Rituals of evidence: media, faith, and death in the Philippines

Scott MacLochlainn

- completed -


Scott is currently conducting a research project on death in Manila, funded in part by a Wenner-Gren post-Ph.D. research grant. This is an ethnographic study of how death and its rituals have increasingly become contested spaces over what constitutes evidence. It is centered in the increased visuality of death in the contemporary moment in the Philippines. Situated amidst a backdrop of widespread extrajudicial killings since 2016, this project examines a number of spaces surrounding death: from Christian ritual prayer and mortuary practices, to murder photographers and the media markets of death, to the legal and state spheres in which normative definitions of death are contested and transformed.
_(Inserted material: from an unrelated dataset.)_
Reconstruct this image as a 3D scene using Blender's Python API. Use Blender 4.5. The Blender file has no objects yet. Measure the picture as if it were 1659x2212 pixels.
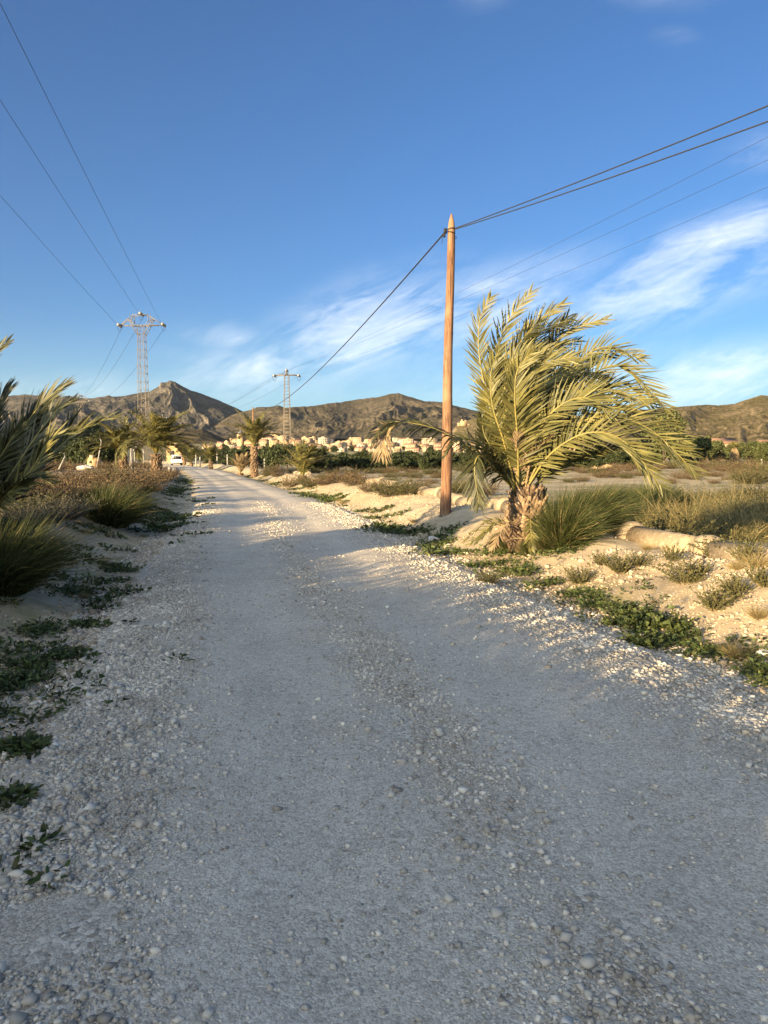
import bpy, math, random
import numpy as np
from mathutils import Vector, Matrix
C = bpy.context.scene
COL = C.collection
R = math.radians
rng = np.random.default_rng(7)
random.seed(7)

# ------------------------------------------------------------------ camera
EYE = 1.6
PITCH = math.atan(120 / 1534.0)
cd = bpy.data.cameras.new('camera')
cam = bpy.data.objects.new('camera', cd)
COL.objects.link(cam)
cam.location = (0, 0, EYE)
cam.rotation_euler = (R(90) - PITCH, 0, 0)
cd.sensor_fit = 'HORIZONTAL'
cd.sensor_width = 36
cd.lens = 1534 / 1659 * 36
cd.clip_start = 0.05
cd.clip_end = 40000
C.camera = cam

# ------------------------------------------------------------------ light
SUN_EL, SUN_AZ = 10.5, 40.0          # the light travels towards azimuth 40 deg right of +Y
EXPOSURE = 1.72
SKY_STRENGTH = 0.073
SUN_STRENGTH = 5.0
sd = bpy.data.lights.new('sun', 'SUN')
sun = bpy.data.objects.new('sun', sd)
COL.objects.link(sun)
sd.energy = SUN_STRENGTH
sd.angle = R(0.5)
sd.color = (1.0, 0.76, 0.43)
LD = Vector((math.sin(R(SUN_AZ)) * math.cos(R(SUN_EL)), math.cos(R(SUN_AZ)) * math.cos(R(SUN_EL)), -math.sin(R(SUN_EL))))
sun.rotation_euler = LD.to_track_quat('-Z', 'Y').to_euler()
C.view_settings.view_transform = 'Standard'
C.view_settings.look = 'None'
C.view_settings.gamma = 1
C.view_settings.use_curve_mapping = False
C.view_settings.exposure = EXPOSURE
C.cycles.max_bounces = 6
C.cycles.transparent_max_bounces = 8
C.cycles.use_adaptive_sampling = True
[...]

In doing so, it aims to bring together an ethnographic and theoretical focus on the mediations and rituals of death as evidential forms. This research reveals not only how religious communities in the urban context of Manila are responding to violence and the mediatization of death, but also how they are actively engaging with these contexts as spaces of religious interpretation and ritual. Theoretically framing the intersecting practices of media, faith, and death through the concept of evidence, this research contributes to contemporary scholarly conversations on contested media spaces of knowledge, pluralisms of religion and publics, and novel forms of state control. Moreover, this research seeks to successfully move to consolidate multiple scales of religious practice, ranging from a finely-grained ethnographic examination of funeral rites, cemetery workers and mourning families, to the broader spaces legal and state spaces in which religious meaning circulates.